— Start of Input rows —
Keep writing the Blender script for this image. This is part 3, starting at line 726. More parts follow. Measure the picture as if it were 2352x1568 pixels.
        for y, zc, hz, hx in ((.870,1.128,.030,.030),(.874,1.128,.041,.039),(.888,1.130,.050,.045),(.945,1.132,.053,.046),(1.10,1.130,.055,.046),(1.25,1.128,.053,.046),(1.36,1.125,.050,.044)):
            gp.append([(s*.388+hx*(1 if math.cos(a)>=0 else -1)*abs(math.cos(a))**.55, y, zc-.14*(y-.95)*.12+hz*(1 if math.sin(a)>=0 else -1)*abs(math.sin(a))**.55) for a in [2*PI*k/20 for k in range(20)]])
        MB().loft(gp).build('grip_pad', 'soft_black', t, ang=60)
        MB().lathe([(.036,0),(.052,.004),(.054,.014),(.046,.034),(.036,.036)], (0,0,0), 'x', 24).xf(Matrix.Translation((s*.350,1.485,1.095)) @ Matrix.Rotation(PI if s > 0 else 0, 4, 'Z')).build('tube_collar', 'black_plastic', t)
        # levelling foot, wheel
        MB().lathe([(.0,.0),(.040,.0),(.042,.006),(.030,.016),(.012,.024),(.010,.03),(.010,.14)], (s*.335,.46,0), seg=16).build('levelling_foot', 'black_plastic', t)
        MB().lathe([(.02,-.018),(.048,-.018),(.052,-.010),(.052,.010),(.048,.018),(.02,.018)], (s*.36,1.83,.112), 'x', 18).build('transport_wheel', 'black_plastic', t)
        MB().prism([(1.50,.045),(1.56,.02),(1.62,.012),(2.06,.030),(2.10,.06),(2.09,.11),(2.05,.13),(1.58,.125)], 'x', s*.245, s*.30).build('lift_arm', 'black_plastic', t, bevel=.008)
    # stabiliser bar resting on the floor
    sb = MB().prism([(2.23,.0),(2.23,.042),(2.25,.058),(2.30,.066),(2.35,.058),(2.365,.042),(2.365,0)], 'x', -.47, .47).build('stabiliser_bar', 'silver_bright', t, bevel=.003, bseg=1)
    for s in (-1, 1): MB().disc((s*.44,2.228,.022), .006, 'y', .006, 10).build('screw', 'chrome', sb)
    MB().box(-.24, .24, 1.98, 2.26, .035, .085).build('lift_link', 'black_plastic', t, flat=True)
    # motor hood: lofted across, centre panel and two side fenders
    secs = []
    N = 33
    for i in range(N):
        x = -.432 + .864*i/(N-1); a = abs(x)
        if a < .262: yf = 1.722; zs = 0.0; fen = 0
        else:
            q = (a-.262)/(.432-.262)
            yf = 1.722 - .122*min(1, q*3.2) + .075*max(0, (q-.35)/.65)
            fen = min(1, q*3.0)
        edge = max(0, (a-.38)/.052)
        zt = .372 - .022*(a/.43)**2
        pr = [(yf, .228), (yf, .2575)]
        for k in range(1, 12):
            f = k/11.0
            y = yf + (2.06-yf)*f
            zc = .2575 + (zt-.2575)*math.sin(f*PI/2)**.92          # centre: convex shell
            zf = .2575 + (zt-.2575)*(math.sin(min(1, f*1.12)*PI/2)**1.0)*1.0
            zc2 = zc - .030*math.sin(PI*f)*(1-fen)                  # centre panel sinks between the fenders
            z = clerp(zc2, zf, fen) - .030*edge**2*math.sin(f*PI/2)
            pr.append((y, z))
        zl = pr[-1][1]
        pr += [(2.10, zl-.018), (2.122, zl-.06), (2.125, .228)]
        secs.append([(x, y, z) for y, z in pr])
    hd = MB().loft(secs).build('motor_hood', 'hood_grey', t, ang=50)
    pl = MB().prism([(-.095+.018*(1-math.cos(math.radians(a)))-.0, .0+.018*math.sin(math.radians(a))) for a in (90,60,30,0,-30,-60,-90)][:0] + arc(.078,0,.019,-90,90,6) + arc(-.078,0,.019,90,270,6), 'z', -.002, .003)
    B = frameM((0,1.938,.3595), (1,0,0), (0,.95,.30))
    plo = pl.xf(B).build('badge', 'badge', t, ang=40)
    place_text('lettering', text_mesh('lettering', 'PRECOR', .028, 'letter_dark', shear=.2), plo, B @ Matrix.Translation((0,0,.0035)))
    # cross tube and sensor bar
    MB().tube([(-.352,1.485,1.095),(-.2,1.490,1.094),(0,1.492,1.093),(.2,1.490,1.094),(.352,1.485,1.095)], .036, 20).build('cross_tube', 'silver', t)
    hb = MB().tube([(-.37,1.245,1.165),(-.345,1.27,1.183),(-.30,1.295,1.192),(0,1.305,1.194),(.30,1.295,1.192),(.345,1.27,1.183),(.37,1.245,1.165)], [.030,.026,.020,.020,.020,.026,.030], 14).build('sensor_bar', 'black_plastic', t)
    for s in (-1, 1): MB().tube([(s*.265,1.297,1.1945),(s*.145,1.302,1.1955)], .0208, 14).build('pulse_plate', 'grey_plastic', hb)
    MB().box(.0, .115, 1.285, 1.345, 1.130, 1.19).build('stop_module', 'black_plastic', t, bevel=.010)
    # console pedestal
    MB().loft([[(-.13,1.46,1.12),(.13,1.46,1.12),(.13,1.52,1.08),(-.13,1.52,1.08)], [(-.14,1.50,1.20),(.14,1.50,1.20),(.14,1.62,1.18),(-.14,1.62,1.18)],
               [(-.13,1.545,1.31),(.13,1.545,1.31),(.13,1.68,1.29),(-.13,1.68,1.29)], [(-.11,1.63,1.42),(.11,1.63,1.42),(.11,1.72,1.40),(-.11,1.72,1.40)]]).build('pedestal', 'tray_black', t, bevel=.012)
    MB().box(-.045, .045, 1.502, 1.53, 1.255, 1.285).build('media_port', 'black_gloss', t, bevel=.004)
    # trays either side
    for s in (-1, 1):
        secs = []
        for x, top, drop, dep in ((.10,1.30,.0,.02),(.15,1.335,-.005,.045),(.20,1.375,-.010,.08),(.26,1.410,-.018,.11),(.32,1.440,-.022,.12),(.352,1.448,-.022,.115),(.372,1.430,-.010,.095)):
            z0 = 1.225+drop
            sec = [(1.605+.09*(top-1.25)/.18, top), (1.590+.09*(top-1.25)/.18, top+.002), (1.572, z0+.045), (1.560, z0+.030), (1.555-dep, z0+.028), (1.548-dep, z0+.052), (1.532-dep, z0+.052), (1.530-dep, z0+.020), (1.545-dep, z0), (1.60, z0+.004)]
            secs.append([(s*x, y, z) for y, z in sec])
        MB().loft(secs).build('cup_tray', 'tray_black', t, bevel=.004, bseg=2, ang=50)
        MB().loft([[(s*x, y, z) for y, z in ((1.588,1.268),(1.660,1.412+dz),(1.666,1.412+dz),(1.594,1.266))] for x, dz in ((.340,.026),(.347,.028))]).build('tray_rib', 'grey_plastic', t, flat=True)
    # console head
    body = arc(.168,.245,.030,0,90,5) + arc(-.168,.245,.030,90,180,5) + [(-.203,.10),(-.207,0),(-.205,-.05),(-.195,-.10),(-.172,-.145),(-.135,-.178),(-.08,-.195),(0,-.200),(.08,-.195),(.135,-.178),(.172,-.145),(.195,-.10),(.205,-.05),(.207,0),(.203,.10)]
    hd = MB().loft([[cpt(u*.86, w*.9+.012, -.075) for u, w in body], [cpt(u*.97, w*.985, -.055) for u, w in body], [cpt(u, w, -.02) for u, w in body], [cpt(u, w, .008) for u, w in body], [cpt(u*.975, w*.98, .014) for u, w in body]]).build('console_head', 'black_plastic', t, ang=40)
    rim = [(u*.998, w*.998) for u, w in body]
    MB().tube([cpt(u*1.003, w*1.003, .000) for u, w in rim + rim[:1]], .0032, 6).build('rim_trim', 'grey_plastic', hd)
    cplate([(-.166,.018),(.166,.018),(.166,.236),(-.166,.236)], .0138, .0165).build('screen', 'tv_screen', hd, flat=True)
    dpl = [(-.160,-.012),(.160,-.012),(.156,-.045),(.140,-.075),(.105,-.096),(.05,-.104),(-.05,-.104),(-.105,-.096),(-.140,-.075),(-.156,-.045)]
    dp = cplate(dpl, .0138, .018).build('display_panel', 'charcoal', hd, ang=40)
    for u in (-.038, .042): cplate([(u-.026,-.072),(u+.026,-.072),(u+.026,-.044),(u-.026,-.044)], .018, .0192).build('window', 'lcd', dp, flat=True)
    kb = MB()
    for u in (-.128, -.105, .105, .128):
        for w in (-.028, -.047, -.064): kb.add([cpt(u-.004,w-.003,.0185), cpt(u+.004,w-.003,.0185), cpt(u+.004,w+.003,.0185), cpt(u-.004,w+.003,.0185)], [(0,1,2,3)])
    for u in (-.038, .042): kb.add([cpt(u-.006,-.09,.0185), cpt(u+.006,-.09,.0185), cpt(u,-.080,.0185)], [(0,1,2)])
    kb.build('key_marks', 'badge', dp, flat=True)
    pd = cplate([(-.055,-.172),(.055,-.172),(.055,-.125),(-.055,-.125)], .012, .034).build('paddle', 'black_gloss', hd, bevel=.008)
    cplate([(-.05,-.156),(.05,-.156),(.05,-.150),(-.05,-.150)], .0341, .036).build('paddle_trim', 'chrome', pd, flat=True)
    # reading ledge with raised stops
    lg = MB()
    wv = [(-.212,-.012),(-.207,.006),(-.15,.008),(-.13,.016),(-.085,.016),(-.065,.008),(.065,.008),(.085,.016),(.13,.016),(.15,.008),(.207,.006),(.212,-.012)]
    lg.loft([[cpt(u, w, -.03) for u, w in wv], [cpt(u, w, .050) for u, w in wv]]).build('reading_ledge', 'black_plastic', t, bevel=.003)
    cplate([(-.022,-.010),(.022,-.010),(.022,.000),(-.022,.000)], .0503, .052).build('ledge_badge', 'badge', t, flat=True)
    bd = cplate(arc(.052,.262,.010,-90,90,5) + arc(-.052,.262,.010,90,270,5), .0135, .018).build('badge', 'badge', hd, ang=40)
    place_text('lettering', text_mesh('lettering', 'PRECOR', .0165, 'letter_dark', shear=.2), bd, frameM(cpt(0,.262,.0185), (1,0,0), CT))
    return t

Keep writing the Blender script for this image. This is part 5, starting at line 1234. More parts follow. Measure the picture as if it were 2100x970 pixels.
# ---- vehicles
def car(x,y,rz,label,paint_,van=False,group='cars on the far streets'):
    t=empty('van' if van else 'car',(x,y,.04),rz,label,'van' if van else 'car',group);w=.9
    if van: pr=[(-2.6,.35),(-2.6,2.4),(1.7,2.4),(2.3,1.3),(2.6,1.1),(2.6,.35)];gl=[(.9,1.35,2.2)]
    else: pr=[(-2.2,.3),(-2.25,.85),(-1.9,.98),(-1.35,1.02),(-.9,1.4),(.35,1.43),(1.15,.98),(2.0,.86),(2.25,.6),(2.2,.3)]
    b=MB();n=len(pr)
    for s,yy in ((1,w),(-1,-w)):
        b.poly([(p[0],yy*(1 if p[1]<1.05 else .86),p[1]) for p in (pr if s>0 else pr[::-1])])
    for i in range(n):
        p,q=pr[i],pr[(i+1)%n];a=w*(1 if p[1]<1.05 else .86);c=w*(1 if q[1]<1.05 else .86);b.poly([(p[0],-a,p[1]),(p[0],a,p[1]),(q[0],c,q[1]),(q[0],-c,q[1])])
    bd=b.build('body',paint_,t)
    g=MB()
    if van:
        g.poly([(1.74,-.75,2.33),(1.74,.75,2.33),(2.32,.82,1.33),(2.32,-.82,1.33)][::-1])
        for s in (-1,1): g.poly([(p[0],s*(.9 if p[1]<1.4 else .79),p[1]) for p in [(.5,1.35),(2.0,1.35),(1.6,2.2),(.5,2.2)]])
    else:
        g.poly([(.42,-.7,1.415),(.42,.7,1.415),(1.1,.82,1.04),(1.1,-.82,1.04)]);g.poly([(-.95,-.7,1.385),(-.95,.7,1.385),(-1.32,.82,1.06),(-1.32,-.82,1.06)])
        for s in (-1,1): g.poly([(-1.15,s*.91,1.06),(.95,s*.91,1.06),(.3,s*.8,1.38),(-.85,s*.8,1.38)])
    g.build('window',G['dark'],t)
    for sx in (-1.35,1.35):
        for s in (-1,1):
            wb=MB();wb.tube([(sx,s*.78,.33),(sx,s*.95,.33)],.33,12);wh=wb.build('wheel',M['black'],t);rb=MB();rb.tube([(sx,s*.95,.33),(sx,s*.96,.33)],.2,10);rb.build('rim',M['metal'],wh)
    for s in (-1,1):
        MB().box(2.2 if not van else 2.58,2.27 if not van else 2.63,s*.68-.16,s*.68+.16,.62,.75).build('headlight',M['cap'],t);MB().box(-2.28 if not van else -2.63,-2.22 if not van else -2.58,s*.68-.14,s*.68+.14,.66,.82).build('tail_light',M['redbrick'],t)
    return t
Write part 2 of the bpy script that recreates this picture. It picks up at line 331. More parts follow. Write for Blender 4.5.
— End of Input rows —
§ What needs to be done: In how many lines of the data does the string "image" appear? Give only the number.

§ Reply: 2